● Objective
In the listing below, find the line with "SC.camera = cam", then repeat exactly every line from the top through that one.

** start Working data **

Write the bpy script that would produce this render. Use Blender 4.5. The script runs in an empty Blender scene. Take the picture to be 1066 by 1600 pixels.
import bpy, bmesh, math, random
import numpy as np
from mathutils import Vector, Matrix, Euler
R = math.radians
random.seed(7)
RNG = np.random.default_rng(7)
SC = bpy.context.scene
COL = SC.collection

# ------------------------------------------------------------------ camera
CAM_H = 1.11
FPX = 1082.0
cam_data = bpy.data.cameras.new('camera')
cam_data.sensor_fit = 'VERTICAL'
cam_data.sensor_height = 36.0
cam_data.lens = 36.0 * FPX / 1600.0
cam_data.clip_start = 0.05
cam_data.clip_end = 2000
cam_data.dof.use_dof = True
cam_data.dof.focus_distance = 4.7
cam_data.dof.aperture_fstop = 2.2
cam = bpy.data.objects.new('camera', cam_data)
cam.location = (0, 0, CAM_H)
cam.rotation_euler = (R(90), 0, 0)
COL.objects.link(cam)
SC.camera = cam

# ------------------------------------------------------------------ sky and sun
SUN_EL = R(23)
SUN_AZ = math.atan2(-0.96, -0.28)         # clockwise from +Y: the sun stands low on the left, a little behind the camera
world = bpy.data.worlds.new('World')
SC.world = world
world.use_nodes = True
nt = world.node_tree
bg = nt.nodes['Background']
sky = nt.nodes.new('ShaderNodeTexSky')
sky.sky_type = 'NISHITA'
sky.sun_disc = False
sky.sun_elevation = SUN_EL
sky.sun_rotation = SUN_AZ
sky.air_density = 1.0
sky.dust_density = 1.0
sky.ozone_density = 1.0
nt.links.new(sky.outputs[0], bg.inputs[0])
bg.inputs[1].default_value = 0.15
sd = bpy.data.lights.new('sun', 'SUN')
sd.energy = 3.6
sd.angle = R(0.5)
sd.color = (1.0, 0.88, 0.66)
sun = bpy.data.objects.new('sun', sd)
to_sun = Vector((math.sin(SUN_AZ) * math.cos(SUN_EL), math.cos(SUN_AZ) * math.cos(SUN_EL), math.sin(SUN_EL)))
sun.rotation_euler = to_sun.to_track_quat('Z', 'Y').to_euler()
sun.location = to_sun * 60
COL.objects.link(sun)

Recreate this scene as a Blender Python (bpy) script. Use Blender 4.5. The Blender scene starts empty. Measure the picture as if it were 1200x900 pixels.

** end Working data **

● Correct response
Write the bpy script that would produce this render. Use Blender 4.5. The script runs in an empty Blender scene. Take the picture to be 1066 by 1600 pixels.
import bpy, bmesh, math, random
import numpy as np
from mathutils import Vector, Matrix, Euler
R = math.radians
random.seed(7)
RNG = np.random.default_rng(7)
SC = bpy.context.scene
COL = SC.collection

# ------------------------------------------------------------------ camera
CAM_H = 1.11
FPX = 1082.0
cam_data = bpy.data.cameras.new('camera')
cam_data.sensor_fit = 'VERTICAL'
cam_data.sensor_height = 36.0
cam_data.lens = 36.0 * FPX / 1600.0
cam_data.clip_start = 0.05
cam_data.clip_end = 2000
cam_data.dof.use_dof = True
cam_data.dof.focus_distance = 4.7
cam_data.dof.aperture_fstop = 2.2
cam = bpy.data.objects.new('camera', cam_data)
cam.location = (0, 0, CAM_H)
cam.rotation_euler = (R(90), 0, 0)
COL.objects.link(cam)
SC.camera = cam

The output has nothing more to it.